Most voters make their decisions for various unreflective reasons; engaging in a prolonged internal struggle over whether or not to support any particular candidate, especially a candidate nominated by a party which the voter identifies with, just isn’t typical behavior.
Donald Trump, though, has never been a typical candidate; he’s always been a contentious one. There is less talk today of “Never Trumpers,” as many of those Republicans who opposed Trump’s rise to dominance within the GOP have left the party. But not all have — even in Kansas, a state that gave Trump 56% of the popular vote in 2016 and 2020, and will likely do so again.
Given that Kansas Republicans have historically divided into moderate and conservative factions, perhaps the fact that there remains a small but persistent number of Republicans who still reject Trump’s control over the GOP isn’t surprising.
Stephanie Sharp, a Republican who served three terms in the Kansas House, is one of the prime movers behind Women 4 U.S., a national organization of self-identifying conservative women working against Trump’s return to the White House.

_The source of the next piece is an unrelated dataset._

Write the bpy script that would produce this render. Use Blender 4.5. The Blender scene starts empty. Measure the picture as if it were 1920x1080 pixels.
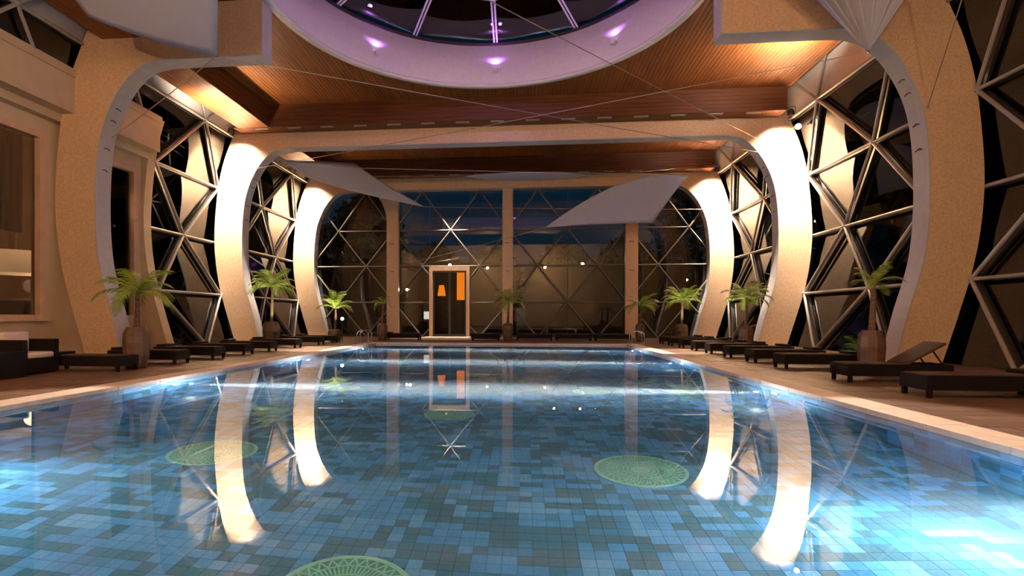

Steven Howe, current Republican member of the Kansas House, condemned Trump’s “deceit and lies” and plead with his own party to turn away from their support for the former president.
And then there is U.S. Senator Jerry Moran, the only one of the Republicans which Kansans have elected to Congress who has declined to endorse Trump for president. While he’s never directly condemned Trump either, this is a man who, if you’ve paid attention to his speeches over the years, clearly has little respect for the leader of his own party.
I also have to include here a deeply conservative friend of mine, a life-long Republican voter who finds Trump’s dismissive attitude towards both the law and the truth utterly disqualifying, despite mostly agreeing with Trump on matters of policy.
He, like those mentioned above, knows that his opposition won’t significantly affect voting results in Kansas; it’s a given that Kansas’s electoral college votes will go to Donald Trump.
But what will that result have on the longstanding divide within Kansas’s dominant political party? All political parties deal with internal divisions over policy priorities, but a rejection of the person who leads the party itself? The Bernie Sanders faction of the Democratic party, despite its grievances, made its peace with and supported both Hillary Clinton and Joe Biden, and is set to do the same for Kamala Harris, whereas the absence of any Trump-critical Republicans from the current GOP campaign — from Mitt Romney to Lynn Cheney to Mike Pence — suggests a division quite unlike the divides Kansas Republican faced over Governor Brownback, for example.
I think of another friend, a smart and passionate GOP volunteer, who is entirely on board with the MAGA line: that Trump won the election in 2020, and that Trump’s actions to challenge being denied his supposed win were justified, despite the violence involved. Assuming neither of my friends change their minds, how can their party accommodate such a stark division?
Perhaps by just ignoring it? (It’s notable that Rep. Howe has faced no intra-party challenge in his re-election race). Or if Trump loses, maybe find common ground by treating the past decade as just a strange, rough patch in party history, something that historians will have to figure out?
Neither of those options will be available if Trump wins, or just refuses once again to accept his loss. So long a Trump’s presence endures, I would anticipate that a small but persistent fracture will remain in our state Republican politics. Who knows how long it will take for it to heal then?